◆ DATA SHOWN
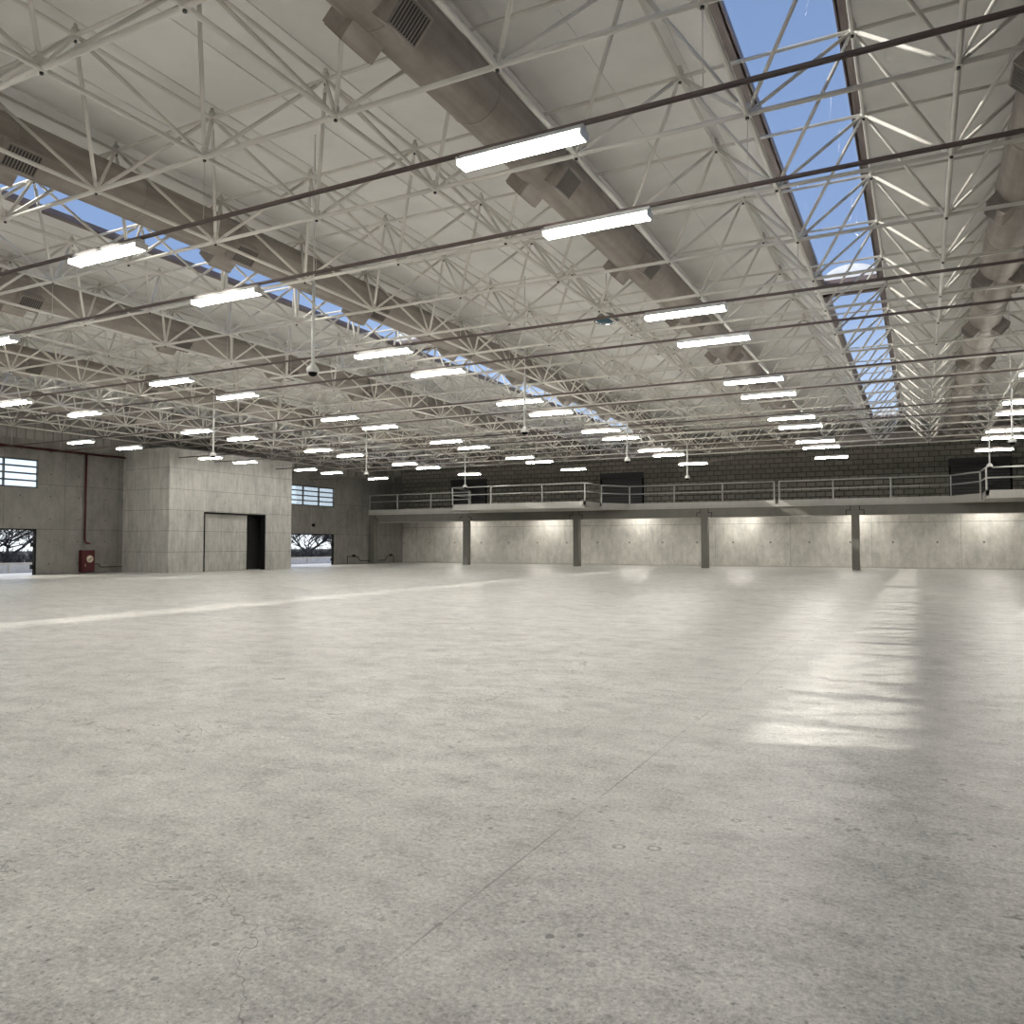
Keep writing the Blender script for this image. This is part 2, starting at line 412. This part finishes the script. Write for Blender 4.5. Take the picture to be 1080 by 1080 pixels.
railing(pB, inset([(-7.96,YE),(-4.76,YE),(-1.52,YE),(1.64,YE),(3.02,YM),(3.14,YP),(6.3,YP),(9.7,YP),(13.2,YP),(13.25,YM),(14.6,YE)]),
        'grey two-rail steel railing running on to the right projecting balcony')

# roller shutters on the block wall
for n, (a, b, lb) in enumerate(((-35.35,-32.0,'nearest the left wall'),(-21.85,-18.5,'beside the middle of the gallery'),(1.75,5.08,'behind the right projecting balcony'))):
    t = thing('roller_shutter', ((a+b)/2,YF-.02,4.15), 'dark roller shutter in the block wall above the gallery, '+lb, 'shutter', 'roller shutters on the gallery')
    h = (b-a)/2; m = MB(); z = 0
    while z < 2.4: m.box(-h,h,-.03-(.02 if int(z/.2)%2 else 0),.0,z,z+.19); z += .2
    m.build('curtain', M['shutter'], t)
    MB().box(-h-.06,h+.06,-.16,0,2.42,2.88).build('shutter_box', M['shutter'], t)
    for sgn in (-1,1): MB().box(sgn*h-.05,sgn*h+.05,-.09,0,0,2.42).build('guide_rail', M['black'], t)

# ------------------------------------------------------------------ space frame
sf = thing('space_frame', (0,0,ZB), 'pale grey tubular space frame carrying the whole roof above the hall', 'roof frame')
I0, I1, J0, J1 = -16, 6, -8, 15
bx = lambda i: GX+S*i
by = lambda j: GY+S*j
tx = lambda i: GX+S*(i+.5)
ty = lambda j: GY+S*(j+.5)
H = ZT-ZB
XE0, XE1, YE0, YE1 = tx(I0-1)+.55, tx(I1), by(J0), by(J1)
def cpart(name, mb, kind=None):
    q = mb.build(name, M['steel'], sf)
    if kind: q['kind'] = kind
    return q
for i in range(I0, I1+1): cpart('bottom_chord', MB().tube((bx(i),YE0,0),(bx(i),YE1,0),.036))
for j in range(J0, J1+1): cpart('bottom_chord', MB().tube((bx(I0),by(j),0),(bx(I1),by(j),0),.036))
for i in range(I0-1, I1+1): cpart('top_chord', MB().tube((tx(i),ty(J0-1),H),(tx(i),ty(J1),H),.030))
for j in range(J0-1, J1+1): cpart('top_chord', MB().tube((tx(I0-1),ty(j),H),(tx(I1),ty(j),H),.030))
fw = Vector((-math.sin(math.radians(27.136)), math.cos(math.radians(27.136)), 0)); rt = Vector((fw.y,-fw.x,0))
def view_dist(x, y, z):
    p = Vector((x,y,0)); d = p.dot(fw)
    if d < 2 or abs(p.dot(rt)) > d*.66 or (z-EYE)/d > .66: return 1e6+p.length
    return d
webs, nodes = [], []
for i in range(I0, I1+1):
    for j in range(J0, J1+1):
        nodes.append((view_dist(bx(i),by(j),ZB), (bx(i),by(j),0), 0))
        for di in (-1,0):
            for dj in (-1,0):
                a = Vector((bx(i),by(j),0)); b = Vector((tx(i+di),ty(j+dj),H)); webs.append((view_dist(*((a+b)/2).xy, ZB+.7), a, b))
for i in range(I0-1, I1+1):
    for j in range(J0-1, J1+1): nodes.append((view_dist(tx(i),ty(j),ZT), (tx(i),ty(j),H), 1))
webs.sort(key=lambda w: w[0]); nodes.sort(key=lambda w: w[0])
def web(mb, a, b):
    d = (b-a); p = a+d*.09; q = a+d*.92
    mb.tube(a+d*.015, p, .012, .031, 6); mb.tube(p, q, .031, .031, 6); mb.tube(q, b-d*.015, .031, .012, 6)
rest = MB()
for k, (_, a, b) in enumerate(webs):
    if k < 96: m = MB(); web(m, a, b); cpart('web_strut', m)
    else: web(rest, a, b)
cpart('web_strut', rest, 'stuff')
def node(mb, c, top):
    x, y, z = c
    if top: mb.tube((x,y,z-.07),(x,y,z+.10),.055,.055,8); mb.tube((x,y,z+.10),(x,y,ZR-ZB+.01),.03,.03,6)
    else: mb.tube((x,y,z-.045),(x,y,z+.13),.060,.052,8)
rest, bolts = MB(), MB()
for k, (_, c, top) in enumerate(nodes):
    if k < 96:
        m = MB(); node(m, c, top); cpart('joint', m)
    else: node(rest, c, top)
    z = c[2]-(.07 if top else .045)
    bolts.tube((c[0],c[1],z-.025),(c[0],c[1],z+.005),.026,.026,6)
cpart('joint', rest, 'stuff')
bo = bolts.build('joint_bolt', M['darkbolt'], sf); bo['kind'] = 'stuff'; bo['label'] = 'black bolt heads under the joints'

# ------------------------------------------------------------------ skylights
XK = ['leftmost','second from the left','third from the left, over the open floor','rightmost']
for c, nm in zip(SKX, ('near the left wall','between the two large left ducts','right of the middle duct','by the right wall')):
    for (y0, y1), seg in zip(SKY, ('nearer length','farther length')):
        t = thing('skylight', (c,(y0+y1)/2,ZR), 'long blue-sky skylight with brown frame %s, %s' % (nm, seg), 'skylight', 'skylights in the roof')
        h = (y1-y0)/2; m = MB()
        for sx in (-1,1): m.box(min(sx*.71,sx*.86),max(sx*.71,sx*.86),-h-.14,h+.14,-.06,.02); m.box(min(sx*.685,sx*.735),max(sx*.685,sx*.735),-h,h,-.06,.07)
        for sy in (-1,1): m.box(-.86,.86,min(sy*h,sy*(h+.14)),max(sy*h,sy*(h+.14)),-.06,.02); m.box(-.71,.71,min(sy*(h-.03),sy*(h+.02)),max(sy*(h-.03),sy*(h+.02)),-.06,.065)
        m.build('frame', M['brown'], t)
        g = MB(); n = 14; b = 0
        arc = [(.73*math.cos(PI*k/n), .06+.40*math.sin(PI*k/n)) for k in range(n+1)]
        for yy in (-h,h): g.v += [(x,yy,z) for x,z in arc]
        for k in range(n): g.f.append((k,k+1,n+2+k,n+1+k)); g.sm.append(True)
        g.build('vault_glazing', M['skyglass'], t)
        for yy in (-h,h):
            e = MB(); y2 = yy+math.copysign(.02, yy)
            e.v = [(x,yy,z) for x,z in arc]+[(x,y2,z) for x,z in arc]; q = n+1
            e.f = [tuple(range(q)), tuple(reversed(range(q,2*q)))]+[(k,(k+1)%q,q+(k+1)%q,q+k) for k in range(q)]; e.sm = [False]*len(e.f)
            e.build('end_panel', M['skyend'], t)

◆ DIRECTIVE
Print, exactly as written, the lines above from the first one to the one containing "to the right projecting balcony')". Leave out pictures.

◆ THE RESPONSE
Keep writing the Blender script for this image. This is part 2, starting at line 412. This part finishes the script. Write for Blender 4.5. Take the picture to be 1080 by 1080 pixels.
railing(pB, inset([(-7.96,YE),(-4.76,YE),(-1.52,YE),(1.64,YE),(3.02,YM),(3.14,YP),(6.3,YP),(9.7,YP),(13.2,YP),(13.25,YM),(14.6,YE)]),
        'grey two-rail steel railing running on to the right projecting balcony')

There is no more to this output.